§ **Dataset excerpt**
*****
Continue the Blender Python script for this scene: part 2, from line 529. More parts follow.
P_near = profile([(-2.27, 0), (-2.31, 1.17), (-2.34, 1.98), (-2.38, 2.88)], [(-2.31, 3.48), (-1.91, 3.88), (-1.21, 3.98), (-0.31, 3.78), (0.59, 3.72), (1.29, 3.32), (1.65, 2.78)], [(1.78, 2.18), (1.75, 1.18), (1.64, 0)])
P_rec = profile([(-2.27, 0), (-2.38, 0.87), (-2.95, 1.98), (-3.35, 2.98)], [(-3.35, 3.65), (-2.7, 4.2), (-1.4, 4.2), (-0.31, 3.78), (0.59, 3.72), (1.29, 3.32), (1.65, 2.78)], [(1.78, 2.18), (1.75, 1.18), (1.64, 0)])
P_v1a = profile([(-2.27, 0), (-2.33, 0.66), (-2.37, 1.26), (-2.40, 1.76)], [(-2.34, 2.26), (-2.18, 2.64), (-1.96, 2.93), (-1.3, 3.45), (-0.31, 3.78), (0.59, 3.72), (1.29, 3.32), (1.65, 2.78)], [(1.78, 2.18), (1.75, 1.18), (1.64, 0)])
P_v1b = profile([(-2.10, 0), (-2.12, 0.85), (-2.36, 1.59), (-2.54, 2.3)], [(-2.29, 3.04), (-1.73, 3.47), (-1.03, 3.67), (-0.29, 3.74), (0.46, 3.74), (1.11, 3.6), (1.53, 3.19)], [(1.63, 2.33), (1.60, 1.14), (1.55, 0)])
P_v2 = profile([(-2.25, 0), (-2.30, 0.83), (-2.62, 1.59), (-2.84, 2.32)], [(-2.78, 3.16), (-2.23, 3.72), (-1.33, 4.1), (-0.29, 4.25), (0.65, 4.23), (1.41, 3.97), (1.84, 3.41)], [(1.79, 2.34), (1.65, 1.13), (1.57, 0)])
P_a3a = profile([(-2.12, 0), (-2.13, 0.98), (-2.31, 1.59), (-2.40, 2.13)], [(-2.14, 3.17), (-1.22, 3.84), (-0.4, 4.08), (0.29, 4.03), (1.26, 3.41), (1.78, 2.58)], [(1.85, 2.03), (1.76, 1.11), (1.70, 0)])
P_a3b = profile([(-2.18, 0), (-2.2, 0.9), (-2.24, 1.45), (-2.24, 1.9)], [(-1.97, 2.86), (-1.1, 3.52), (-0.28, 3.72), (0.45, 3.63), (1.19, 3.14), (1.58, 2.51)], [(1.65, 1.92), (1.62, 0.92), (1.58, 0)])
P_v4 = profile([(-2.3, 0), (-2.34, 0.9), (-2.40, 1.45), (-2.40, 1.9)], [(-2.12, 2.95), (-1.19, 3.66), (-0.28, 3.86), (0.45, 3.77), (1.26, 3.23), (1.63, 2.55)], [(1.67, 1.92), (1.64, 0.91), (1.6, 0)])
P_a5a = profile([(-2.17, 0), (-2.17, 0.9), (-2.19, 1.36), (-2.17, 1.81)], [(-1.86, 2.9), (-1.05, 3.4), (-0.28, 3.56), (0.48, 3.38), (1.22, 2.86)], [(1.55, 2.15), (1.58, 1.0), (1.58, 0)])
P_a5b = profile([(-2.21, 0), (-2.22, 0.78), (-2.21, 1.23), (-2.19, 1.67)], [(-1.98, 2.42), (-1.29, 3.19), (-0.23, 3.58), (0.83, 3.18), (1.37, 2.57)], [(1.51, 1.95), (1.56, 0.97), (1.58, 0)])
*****
§ **Work to complete**
Please reproduce each line exactly as written.

§ **Solution for this task**
Continue the Blender Python script for this scene: part 2, from line 529. More parts follow.
P_near = profile([(-2.27, 0), (-2.31, 1.17), (-2.34, 1.98), (-2.38, 2.88)], [(-2.31, 3.48), (-1.91, 3.88), (-1.21, 3.98), (-0.31, 3.78), (0.59, 3.72), (1.29, 3.32), (1.65, 2.78)], [(1.78, 2.18), (1.75, 1.18), (1.64, 0)])
P_rec = profile([(-2.27, 0), (-2.38, 0.87), (-2.95, 1.98), (-3.35, 2.98)], [(-3.35, 3.65), (-2.7, 4.2), (-1.4, 4.2), (-0.31, 3.78), (0.59, 3.72), (1.29, 3.32), (1.65, 2.78)], [(1.78, 2.18), (1.75, 1.18), (1.64, 0)])
P_v1a = profile([(-2.27, 0), (-2.33, 0.66), (-2.37, 1.26), (-2.40, 1.76)], [(-2.34, 2.26), (-2.18, 2.64), (-1.96, 2.93), (-1.3, 3.45), (-0.31, 3.78), (0.59, 3.72), (1.29, 3.32), (1.65, 2.78)], [(1.78, 2.18), (1.75, 1.18), (1.64, 0)])
P_v1b = profile([(-2.10, 0), (-2.12, 0.85), (-2.36, 1.59), (-2.54, 2.3)], [(-2.29, 3.04), (-1.73, 3.47), (-1.03, 3.67), (-0.29, 3.74), (0.46, 3.74), (1.11, 3.6), (1.53, 3.19)], [(1.63, 2.33), (1.60, 1.14), (1.55, 0)])
P_v2 = profile([(-2.25, 0), (-2.30, 0.83), (-2.62, 1.59), (-2.84, 2.32)], [(-2.78, 3.16), (-2.23, 3.72), (-1.33, 4.1), (-0.29, 4.25), (0.65, 4.23), (1.41, 3.97), (1.84, 3.41)], [(1.79, 2.34), (1.65, 1.13), (1.57, 0)])
P_a3a = profile([(-2.12, 0), (-2.13, 0.98), (-2.31, 1.59), (-2.40, 2.13)], [(-2.14, 3.17), (-1.22, 3.84), (-0.4, 4.08), (0.29, 4.03), (1.26, 3.41), (1.78, 2.58)], [(1.85, 2.03), (1.76, 1.11), (1.70, 0)])
P_a3b = profile([(-2.18, 0), (-2.2, 0.9), (-2.24, 1.45), (-2.24, 1.9)], [(-1.97, 2.86), (-1.1, 3.52), (-0.28, 3.72), (0.45, 3.63), (1.19, 3.14), (1.58, 2.51)], [(1.65, 1.92), (1.62, 0.92), (1.58, 0)])
P_v4 = profile([(-2.3, 0), (-2.34, 0.9), (-2.40, 1.45), (-2.40, 1.9)], [(-2.12, 2.95), (-1.19, 3.66), (-0.28, 3.86), (0.45, 3.77), (1.26, 3.23), (1.63, 2.55)], [(1.67, 1.92), (1.64, 0.91), (1.6, 0)])
P_a5a = profile([(-2.17, 0), (-2.17, 0.9), (-2.19, 1.36), (-2.17, 1.81)], [(-1.86, 2.9), (-1.05, 3.4), (-0.28, 3.56), (0.48, 3.38), (1.22, 2.86)], [(1.55, 2.15), (1.58, 1.0), (1.58, 0)])
P_a5b = profile([(-2.21, 0), (-2.22, 0.78), (-2.21, 1.23), (-2.19, 1.67)], [(-1.98, 2.42), (-1.29, 3.19), (-0.23, 3.58), (0.83, 3.18), (1.37, 2.57)], [(1.51, 1.95), (1.56, 0.97), (1.58, 0)])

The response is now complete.